Project Update: An Ostravia Timeline

Ostravia’s been forging ahead, so I figure I should give people an idea of what to expect in terms of it and my other projects. Obviously, since it is now my honors thesis, it’s grown to be both much larger (no longer merely serving as the testing ground for ABACUS but instead becoming its own full-grown game), and a lot more personally important, so it’s sort of rearranged my schedule.

First, and most importantly, is the pre-release of Ostravia. This will focus on the core ABACUS gameplay elements, but will not be feature, setting, or even design complete. It’ll give a good idea of where I plan to take ABACUS, and will provide an idea of why it stands out from the competition in both being historically rooted but also in the game design elements that ABACUS is built around. Needless to say, Ostravia is a mighty large project, and I feel that it’s important (particularly given my proven past of delaying my own deadlines) to provide a solid portfolio of what it is and how it will be a good game when it finally releases in full. I’m hoping to have this done in late December, and it’ll be about fifty to eighty pages, all things considered. This is more of a guideline than an ideal, though fifty’s likely the minimum.

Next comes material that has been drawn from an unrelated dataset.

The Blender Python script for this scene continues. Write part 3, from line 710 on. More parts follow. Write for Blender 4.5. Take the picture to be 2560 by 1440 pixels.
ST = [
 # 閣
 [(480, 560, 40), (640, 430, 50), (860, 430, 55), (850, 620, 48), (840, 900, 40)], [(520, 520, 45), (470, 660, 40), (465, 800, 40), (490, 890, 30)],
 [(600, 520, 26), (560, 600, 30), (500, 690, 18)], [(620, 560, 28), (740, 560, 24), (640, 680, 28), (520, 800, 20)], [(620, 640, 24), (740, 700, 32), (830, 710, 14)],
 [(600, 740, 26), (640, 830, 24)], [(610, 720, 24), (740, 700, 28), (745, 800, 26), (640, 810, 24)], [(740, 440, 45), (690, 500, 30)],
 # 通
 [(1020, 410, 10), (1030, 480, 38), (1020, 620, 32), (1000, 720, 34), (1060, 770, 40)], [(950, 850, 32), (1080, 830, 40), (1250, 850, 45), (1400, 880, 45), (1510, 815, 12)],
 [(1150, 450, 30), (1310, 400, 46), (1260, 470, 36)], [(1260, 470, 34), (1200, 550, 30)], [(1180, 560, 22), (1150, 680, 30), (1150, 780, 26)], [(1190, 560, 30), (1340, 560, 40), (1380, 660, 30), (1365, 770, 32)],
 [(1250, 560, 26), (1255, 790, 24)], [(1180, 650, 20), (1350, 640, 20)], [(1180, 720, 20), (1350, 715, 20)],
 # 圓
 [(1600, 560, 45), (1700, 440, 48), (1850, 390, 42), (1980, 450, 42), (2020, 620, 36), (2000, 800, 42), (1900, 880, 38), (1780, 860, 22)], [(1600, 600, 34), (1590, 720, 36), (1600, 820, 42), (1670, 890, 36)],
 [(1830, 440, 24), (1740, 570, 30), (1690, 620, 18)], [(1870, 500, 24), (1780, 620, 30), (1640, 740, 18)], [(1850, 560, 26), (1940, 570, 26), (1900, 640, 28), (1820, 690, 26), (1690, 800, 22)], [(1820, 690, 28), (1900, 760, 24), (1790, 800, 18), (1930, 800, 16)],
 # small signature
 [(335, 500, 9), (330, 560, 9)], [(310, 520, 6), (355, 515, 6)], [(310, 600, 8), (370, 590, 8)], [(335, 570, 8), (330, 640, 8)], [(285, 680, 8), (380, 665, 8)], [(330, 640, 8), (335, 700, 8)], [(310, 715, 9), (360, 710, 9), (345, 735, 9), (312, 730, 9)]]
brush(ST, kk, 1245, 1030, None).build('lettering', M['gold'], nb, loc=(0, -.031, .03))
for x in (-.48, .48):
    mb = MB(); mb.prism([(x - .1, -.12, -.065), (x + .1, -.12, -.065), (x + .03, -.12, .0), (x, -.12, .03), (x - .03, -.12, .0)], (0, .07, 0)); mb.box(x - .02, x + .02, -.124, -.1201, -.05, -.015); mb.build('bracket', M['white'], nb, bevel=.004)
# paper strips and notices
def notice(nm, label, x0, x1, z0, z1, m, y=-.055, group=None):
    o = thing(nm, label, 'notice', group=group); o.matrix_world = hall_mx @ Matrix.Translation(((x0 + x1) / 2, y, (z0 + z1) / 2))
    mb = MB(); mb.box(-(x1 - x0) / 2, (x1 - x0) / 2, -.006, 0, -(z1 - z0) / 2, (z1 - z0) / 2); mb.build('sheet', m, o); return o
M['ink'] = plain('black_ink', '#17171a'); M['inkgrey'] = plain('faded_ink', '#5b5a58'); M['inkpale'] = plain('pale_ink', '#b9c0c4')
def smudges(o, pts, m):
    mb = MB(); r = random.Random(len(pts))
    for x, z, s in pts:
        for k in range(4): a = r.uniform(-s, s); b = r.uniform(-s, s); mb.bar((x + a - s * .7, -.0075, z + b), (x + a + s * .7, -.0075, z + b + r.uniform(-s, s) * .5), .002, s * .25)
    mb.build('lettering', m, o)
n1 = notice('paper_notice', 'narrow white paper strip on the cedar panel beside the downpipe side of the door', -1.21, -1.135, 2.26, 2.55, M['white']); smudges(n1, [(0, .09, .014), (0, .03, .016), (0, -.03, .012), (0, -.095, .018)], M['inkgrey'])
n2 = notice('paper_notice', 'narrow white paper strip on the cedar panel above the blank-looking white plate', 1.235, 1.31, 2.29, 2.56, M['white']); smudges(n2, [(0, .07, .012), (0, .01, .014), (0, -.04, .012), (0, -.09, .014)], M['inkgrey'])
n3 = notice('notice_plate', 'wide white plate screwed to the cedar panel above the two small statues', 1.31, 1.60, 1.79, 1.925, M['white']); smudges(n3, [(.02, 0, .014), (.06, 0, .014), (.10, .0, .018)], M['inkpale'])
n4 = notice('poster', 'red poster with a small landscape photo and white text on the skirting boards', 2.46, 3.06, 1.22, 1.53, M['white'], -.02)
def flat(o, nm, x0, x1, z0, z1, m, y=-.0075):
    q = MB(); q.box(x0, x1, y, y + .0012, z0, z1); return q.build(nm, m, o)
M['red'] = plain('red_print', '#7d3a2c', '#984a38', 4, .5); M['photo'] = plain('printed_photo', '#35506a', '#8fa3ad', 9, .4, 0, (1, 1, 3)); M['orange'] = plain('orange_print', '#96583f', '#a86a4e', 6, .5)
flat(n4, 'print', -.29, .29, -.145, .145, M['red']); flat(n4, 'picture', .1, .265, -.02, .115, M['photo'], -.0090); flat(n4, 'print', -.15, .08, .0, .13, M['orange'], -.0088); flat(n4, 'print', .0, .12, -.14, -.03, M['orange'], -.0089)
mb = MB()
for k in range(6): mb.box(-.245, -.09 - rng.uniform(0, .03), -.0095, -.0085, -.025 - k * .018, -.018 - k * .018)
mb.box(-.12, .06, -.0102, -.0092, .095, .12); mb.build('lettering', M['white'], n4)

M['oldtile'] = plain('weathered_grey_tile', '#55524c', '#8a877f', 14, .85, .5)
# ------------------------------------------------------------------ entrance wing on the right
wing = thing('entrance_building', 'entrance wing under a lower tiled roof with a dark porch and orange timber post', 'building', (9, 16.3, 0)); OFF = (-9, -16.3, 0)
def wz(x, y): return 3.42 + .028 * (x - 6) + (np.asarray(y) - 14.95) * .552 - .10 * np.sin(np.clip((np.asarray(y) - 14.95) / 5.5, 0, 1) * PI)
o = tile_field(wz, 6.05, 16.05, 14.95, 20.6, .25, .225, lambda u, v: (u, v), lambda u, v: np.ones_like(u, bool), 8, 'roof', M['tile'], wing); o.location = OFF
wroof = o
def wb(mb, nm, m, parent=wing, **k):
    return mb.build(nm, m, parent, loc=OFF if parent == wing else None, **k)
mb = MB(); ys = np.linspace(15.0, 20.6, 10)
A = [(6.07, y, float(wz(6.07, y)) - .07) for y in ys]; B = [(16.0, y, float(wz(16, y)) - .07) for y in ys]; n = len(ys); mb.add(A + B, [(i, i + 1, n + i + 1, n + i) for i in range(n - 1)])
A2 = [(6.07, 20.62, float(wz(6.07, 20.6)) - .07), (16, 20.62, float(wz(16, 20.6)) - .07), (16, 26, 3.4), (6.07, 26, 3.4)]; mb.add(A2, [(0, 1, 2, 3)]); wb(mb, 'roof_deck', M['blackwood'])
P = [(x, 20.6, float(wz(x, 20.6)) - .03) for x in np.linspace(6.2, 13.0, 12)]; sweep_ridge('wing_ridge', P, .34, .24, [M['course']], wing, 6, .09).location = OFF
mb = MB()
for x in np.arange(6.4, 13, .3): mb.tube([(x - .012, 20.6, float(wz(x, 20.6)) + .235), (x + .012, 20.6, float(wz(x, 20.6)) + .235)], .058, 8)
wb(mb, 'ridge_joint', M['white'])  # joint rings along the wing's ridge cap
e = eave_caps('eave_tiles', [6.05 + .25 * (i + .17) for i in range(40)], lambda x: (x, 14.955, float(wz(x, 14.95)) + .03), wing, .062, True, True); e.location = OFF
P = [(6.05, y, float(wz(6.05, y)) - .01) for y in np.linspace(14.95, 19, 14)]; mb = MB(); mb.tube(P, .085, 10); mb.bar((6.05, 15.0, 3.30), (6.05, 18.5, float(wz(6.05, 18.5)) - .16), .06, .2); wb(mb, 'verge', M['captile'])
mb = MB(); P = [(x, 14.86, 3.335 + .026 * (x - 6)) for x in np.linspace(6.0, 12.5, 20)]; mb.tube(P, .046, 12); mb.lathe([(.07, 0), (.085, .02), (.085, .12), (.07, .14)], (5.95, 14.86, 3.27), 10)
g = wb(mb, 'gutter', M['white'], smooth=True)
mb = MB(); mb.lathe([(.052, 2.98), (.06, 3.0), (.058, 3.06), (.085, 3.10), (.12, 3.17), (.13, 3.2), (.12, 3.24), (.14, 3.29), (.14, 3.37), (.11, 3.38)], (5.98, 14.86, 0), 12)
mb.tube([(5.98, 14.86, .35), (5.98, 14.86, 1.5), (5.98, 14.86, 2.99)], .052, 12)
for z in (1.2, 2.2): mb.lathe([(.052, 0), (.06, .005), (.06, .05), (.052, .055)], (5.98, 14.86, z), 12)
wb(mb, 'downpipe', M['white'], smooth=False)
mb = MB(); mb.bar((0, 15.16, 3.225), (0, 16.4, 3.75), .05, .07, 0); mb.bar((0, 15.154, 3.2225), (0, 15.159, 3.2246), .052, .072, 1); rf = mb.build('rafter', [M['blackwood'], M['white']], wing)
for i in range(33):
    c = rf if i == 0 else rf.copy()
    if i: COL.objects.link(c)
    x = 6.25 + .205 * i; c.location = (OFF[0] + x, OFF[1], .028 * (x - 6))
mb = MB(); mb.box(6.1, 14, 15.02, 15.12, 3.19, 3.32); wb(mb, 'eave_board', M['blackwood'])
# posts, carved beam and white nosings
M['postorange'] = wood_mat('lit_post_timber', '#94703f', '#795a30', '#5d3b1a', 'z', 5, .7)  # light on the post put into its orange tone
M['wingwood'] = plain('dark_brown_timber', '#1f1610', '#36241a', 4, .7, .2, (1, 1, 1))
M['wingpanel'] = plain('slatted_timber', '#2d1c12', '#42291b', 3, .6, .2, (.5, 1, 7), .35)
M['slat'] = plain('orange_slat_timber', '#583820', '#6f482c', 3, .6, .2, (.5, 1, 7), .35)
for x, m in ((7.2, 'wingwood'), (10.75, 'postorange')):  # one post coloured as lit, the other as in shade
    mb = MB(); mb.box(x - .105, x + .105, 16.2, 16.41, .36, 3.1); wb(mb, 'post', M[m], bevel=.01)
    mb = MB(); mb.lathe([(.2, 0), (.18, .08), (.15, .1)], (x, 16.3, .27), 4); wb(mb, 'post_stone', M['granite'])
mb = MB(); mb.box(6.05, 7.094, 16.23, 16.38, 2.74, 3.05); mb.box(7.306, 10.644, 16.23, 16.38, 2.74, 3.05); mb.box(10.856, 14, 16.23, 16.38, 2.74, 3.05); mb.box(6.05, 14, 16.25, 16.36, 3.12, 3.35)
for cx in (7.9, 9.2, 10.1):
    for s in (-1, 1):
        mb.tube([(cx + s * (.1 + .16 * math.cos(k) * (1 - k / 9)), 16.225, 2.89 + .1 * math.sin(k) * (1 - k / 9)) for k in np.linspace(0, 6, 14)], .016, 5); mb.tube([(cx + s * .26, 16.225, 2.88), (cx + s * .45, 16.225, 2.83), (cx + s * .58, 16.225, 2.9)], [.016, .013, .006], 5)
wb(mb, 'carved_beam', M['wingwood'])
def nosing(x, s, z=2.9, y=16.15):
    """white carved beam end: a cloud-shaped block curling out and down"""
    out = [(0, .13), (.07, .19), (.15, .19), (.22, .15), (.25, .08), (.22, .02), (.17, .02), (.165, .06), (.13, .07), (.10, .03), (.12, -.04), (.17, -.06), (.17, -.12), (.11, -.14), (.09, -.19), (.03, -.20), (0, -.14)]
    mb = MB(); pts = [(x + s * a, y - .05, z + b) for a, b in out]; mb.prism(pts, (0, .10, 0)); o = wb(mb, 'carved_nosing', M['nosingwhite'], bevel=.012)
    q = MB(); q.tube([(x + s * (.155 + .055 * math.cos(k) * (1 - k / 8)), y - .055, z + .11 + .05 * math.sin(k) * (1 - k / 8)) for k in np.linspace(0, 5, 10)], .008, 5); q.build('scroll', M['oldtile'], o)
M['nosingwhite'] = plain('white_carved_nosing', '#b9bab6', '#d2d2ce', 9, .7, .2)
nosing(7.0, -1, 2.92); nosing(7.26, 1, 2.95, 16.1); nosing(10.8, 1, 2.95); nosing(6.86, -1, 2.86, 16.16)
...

Once the pre-release is made, I’ll move on to Kickstarter to raise funds for Ostravia. As I’ve mentioned before, I’ve found an artist who I think can bring a lot of life and vivacity to the project, and who will make it really stand out. Ostravia’s not going to exist in print, however, so a major part of this will be setting goals and deadlines that are going to work within the context of something that will wind up being free and open with a PDF being pretty much the exclusive reward. This should run from January to February, and will feature rewards at multiple tiers ranging from $3 (I deliver the game to you when it’s done) to $25+ (get a copy of the game with a numbered title page). I may include a print option, but it’d be on the expensive side because of the fact that I have to worry about printing and shipping a final product. Should the Kickstarter fail, this is not necessarily the end of the project, it just means that Ostravia would change scale dramatically from being a fully illustrated, impressive AAA-worthy book to becoming a modest but still high-quality game that relies on preexisting public domain and CC assets.

In the summer, we’d likely see the “full” release of Ostravia. This would be the first art-complete and mostly game-complete version of the game, and would be available only to backers (not released under a CC license at this point). The point of this is to give me some time to fix any errors in the work, but also to provide a legitimate incentive for people to Kickstart the game; they get to see it first and earliest, and enjoy Ostravia without as much waiting. In addition, this means that the (if it pans out) print and CC versions are mostly corrected, made accurate, and polished before they are released for consumption.

Following the summer release, the game continues to be released with a new version monthly, which will add in any remaining features, tweaks, and fixes. There would only be two or three editions of this until the final release in October.

October is the tentative “final release” of Ostravia. It coincides with the thesis defense time, so I felt it would be appropriate to have the final game done here. This isn’t to say that the game will necessarily print and ship, even if it does reach that level, by this point, but it’ll certainly be available to the public in a Creative Commons license at this point.